Introduction to side-channel cryptanalysis (and some recent results) – Francois-Xavier Standaert – 8.11.16

Abstract

Side-channel cryptanalysis is a new research area in applied cryptography that has gained more and more interest since the mid-nineties. It considers adversaries trying to take advantage of the physical specificities of actual cryptographic devices. These implementation-specific attacks frequently turn out to be much more efficient than the best known cryptanalytic attacks against the underlying primitive seen as an idealized object. As a result, they are considered very seriously by developers of embedded security devices such as smart cards.

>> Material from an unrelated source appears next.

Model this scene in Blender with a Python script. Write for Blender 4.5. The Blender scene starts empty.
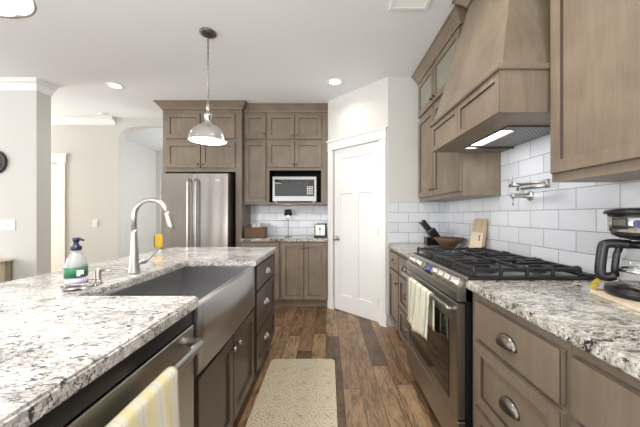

In this talk, I will introduce the topic with illustrative examples of attacks, motivate their relevance to actual application scenarios and put forward a number of practical challenges related to their implementation. If time allows, I will also discuss possible countermeasures and some recent results in the field.

Biography

Francois-Xavier Standaert received an Electrical Engineering degree and PhD degree from the Universite catholique de Louvain, respectively in June 2001 and June 2004. In 2004-2005, he was a Fulbright visiting researcher at Columbia University, Department of Computer Science, Network Security Lab and at the MIT Medialab, Center for Bits and Atoms. In March 2006, he was a founding member of IntoPix s.a. From 2005 to 2008, he was a post-doctoral researcher of the UCL Crypto Group and a regular visitor of the two aforementioned laboratories. Since September 2008, he is associate researcher of the Belgian Fund for Scientific Research (F.R.S.-FNRS) and professor at the UCL Institute of Information and Communication Technologies, Electronics and Applied Mathematics (ICTEAM). In 2010, he was program co-chair of CHES (IACR’s flagship workshop on cryptographic hardware). In June 2011, he has been awarded a Starting Independent Research Grant by the European Research Council. His research interests include digital electronics, FPGAs and cryptographic hardware, low power implementations for constrained environments (RFIDs, sensor networks, …), the design and cryptanalysis of symmetric cryptographic primitives, physical security issues in general and side-channel analysis in particular.